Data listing
◆ ◆ ◆ ◆
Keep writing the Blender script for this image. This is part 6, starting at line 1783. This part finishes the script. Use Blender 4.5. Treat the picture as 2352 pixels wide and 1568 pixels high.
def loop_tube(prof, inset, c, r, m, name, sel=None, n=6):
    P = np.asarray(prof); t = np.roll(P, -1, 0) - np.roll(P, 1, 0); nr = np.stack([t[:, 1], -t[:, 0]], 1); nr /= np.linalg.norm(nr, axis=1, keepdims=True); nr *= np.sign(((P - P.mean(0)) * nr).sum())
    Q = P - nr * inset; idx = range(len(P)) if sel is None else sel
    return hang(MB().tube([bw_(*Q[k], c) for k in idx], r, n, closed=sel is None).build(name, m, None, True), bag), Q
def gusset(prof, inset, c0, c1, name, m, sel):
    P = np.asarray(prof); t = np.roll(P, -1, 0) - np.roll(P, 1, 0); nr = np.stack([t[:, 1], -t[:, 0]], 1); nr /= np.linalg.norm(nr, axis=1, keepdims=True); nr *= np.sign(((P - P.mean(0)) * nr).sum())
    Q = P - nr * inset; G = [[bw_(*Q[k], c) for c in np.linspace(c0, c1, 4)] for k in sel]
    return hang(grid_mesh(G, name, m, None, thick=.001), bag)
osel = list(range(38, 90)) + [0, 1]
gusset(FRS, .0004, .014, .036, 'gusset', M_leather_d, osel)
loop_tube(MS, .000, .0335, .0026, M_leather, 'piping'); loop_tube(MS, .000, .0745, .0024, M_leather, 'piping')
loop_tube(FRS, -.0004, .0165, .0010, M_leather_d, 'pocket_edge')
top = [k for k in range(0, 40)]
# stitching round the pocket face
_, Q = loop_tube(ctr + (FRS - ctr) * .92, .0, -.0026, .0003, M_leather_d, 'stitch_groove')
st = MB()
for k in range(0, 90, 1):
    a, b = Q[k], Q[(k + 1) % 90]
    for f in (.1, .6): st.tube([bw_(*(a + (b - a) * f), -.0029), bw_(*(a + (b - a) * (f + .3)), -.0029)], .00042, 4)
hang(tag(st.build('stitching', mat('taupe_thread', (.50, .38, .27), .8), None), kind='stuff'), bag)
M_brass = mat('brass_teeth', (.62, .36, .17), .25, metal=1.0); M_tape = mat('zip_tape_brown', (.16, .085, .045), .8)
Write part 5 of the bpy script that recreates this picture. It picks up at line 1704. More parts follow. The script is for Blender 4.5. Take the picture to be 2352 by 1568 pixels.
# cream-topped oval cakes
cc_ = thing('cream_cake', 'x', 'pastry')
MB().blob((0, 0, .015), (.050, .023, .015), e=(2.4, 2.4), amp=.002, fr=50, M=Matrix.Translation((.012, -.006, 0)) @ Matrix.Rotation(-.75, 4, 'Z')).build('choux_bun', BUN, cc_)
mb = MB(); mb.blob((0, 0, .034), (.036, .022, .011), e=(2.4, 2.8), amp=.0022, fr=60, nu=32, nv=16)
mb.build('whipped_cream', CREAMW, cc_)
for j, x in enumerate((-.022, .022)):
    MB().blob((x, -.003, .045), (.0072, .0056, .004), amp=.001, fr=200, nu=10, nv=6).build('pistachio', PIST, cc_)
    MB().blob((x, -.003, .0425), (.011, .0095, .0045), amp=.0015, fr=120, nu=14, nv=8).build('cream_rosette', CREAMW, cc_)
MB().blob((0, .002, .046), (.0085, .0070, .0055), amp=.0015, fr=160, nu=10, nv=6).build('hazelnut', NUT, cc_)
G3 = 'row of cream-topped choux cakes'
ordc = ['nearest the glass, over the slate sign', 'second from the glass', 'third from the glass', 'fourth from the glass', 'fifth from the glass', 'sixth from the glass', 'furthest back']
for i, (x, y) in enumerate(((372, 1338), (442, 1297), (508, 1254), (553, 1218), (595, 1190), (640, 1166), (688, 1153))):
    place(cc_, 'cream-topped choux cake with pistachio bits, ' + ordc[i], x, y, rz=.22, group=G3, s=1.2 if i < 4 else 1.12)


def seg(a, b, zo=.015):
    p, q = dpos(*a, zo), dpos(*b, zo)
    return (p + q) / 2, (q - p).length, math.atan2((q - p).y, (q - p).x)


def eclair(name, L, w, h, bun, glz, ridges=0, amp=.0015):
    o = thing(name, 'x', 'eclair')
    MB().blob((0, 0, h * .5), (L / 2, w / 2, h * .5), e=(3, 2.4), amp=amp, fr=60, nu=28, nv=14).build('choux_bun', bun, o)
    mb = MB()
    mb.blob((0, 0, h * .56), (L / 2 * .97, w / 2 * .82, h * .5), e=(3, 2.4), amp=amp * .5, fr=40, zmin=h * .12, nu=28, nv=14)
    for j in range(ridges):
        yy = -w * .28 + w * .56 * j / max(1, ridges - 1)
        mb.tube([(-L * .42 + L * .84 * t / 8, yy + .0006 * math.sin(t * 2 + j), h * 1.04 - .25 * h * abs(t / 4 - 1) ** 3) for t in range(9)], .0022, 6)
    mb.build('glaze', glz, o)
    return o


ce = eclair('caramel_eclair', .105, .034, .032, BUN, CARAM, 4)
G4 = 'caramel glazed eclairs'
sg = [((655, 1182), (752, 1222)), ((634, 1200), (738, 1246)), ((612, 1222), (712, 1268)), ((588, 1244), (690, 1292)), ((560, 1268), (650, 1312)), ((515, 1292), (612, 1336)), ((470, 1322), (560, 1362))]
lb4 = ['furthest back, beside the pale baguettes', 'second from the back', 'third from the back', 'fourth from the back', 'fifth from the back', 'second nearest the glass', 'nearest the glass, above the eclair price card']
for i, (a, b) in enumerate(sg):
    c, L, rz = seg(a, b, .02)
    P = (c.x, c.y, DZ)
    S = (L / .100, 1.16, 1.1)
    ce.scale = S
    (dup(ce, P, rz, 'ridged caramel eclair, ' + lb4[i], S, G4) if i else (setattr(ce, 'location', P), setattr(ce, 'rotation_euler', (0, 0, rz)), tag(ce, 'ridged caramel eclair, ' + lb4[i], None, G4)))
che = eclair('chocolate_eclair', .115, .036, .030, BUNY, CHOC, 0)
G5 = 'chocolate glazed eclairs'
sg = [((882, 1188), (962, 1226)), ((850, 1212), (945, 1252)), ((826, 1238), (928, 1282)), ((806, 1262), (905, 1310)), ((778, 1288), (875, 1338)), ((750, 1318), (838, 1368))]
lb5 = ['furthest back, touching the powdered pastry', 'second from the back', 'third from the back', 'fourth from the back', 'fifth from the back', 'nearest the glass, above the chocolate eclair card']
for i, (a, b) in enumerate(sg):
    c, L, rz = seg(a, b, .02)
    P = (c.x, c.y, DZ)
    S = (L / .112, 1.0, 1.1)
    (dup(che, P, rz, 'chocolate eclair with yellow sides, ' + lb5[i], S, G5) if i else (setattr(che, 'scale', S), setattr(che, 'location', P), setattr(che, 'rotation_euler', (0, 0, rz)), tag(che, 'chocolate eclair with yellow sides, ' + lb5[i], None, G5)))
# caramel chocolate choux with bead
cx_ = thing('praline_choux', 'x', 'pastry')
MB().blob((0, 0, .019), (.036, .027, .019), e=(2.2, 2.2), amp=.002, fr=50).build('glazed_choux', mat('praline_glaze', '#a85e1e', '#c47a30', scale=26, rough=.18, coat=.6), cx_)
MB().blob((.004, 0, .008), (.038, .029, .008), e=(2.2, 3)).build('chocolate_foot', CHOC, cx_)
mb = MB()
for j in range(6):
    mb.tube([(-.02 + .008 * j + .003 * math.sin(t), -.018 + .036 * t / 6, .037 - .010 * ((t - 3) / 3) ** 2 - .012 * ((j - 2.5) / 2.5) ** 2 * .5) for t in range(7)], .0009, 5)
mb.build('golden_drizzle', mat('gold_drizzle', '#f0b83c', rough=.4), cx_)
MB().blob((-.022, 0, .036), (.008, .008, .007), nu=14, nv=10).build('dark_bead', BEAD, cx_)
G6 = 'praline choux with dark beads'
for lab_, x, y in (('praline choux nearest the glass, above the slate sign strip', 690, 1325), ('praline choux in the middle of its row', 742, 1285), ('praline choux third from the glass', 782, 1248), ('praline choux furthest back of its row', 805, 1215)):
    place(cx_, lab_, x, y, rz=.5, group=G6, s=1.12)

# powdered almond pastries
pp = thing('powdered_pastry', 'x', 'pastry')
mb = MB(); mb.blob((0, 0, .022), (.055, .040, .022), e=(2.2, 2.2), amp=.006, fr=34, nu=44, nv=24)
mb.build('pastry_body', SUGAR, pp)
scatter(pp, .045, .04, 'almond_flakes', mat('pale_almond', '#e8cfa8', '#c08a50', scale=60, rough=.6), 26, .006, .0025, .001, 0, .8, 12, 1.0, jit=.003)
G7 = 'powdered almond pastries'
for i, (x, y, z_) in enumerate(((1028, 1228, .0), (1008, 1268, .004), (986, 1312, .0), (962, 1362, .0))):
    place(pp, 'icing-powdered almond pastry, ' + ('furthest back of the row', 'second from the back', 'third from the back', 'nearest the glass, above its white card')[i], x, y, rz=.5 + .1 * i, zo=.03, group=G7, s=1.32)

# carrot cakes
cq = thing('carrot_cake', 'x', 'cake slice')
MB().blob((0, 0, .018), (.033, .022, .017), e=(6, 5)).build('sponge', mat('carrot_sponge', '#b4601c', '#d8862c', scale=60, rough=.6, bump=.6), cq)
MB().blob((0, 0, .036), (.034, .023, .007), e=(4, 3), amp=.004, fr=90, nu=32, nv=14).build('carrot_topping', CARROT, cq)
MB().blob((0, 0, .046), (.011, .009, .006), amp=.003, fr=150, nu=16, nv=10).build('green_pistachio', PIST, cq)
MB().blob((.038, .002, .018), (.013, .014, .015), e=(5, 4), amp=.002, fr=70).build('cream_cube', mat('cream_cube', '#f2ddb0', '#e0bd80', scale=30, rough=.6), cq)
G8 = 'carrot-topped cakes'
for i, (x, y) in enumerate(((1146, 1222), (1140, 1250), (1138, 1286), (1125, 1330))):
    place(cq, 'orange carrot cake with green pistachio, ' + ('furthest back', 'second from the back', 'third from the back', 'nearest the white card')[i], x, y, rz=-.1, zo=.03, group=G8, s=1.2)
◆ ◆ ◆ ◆
To do
Look back at the entries above. Retype the line with "Write part 5", the line with "return (p +", and all lines in between.

Task answer
Write part 5 of the bpy script that recreates this picture. It picks up at line 1704. More parts follow. The script is for Blender 4.5. Take the picture to be 2352 by 1568 pixels.
# cream-topped oval cakes
cc_ = thing('cream_cake', 'x', 'pastry')
MB().blob((0, 0, .015), (.050, .023, .015), e=(2.4, 2.4), amp=.002, fr=50, M=Matrix.Translation((.012, -.006, 0)) @ Matrix.Rotation(-.75, 4, 'Z')).build('choux_bun', BUN, cc_)
mb = MB(); mb.blob((0, 0, .034), (.036, .022, .011), e=(2.4, 2.8), amp=.0022, fr=60, nu=32, nv=16)
mb.build('whipped_cream', CREAMW, cc_)
for j, x in enumerate((-.022, .022)):
    MB().blob((x, -.003, .045), (.0072, .0056, .004), amp=.001, fr=200, nu=10, nv=6).build('pistachio', PIST, cc_)
    MB().blob((x, -.003, .0425), (.011, .0095, .0045), amp=.0015, fr=120, nu=14, nv=8).build('cream_rosette', CREAMW, cc_)
MB().blob((0, .002, .046), (.0085, .0070, .0055), amp=.0015, fr=160, nu=10, nv=6).build('hazelnut', NUT, cc_)
G3 = 'row of cream-topped choux cakes'
ordc = ['nearest the glass, over the slate sign', 'second from the glass', 'third from the glass', 'fourth from the glass', 'fifth from the glass', 'sixth from the glass', 'furthest back']
for i, (x, y) in enumerate(((372, 1338), (442, 1297), (508, 1254), (553, 1218), (595, 1190), (640, 1166), (688, 1153))):
    place(cc_, 'cream-topped choux cake with pistachio bits, ' + ordc[i], x, y, rz=.22, group=G3, s=1.2 if i < 4 else 1.12)


def seg(a, b, zo=.015):
    p, q = dpos(*a, zo), dpos(*b, zo)
    return (p + q) / 2, (q - p).length, math.atan2((q - p).y, (q - p).x)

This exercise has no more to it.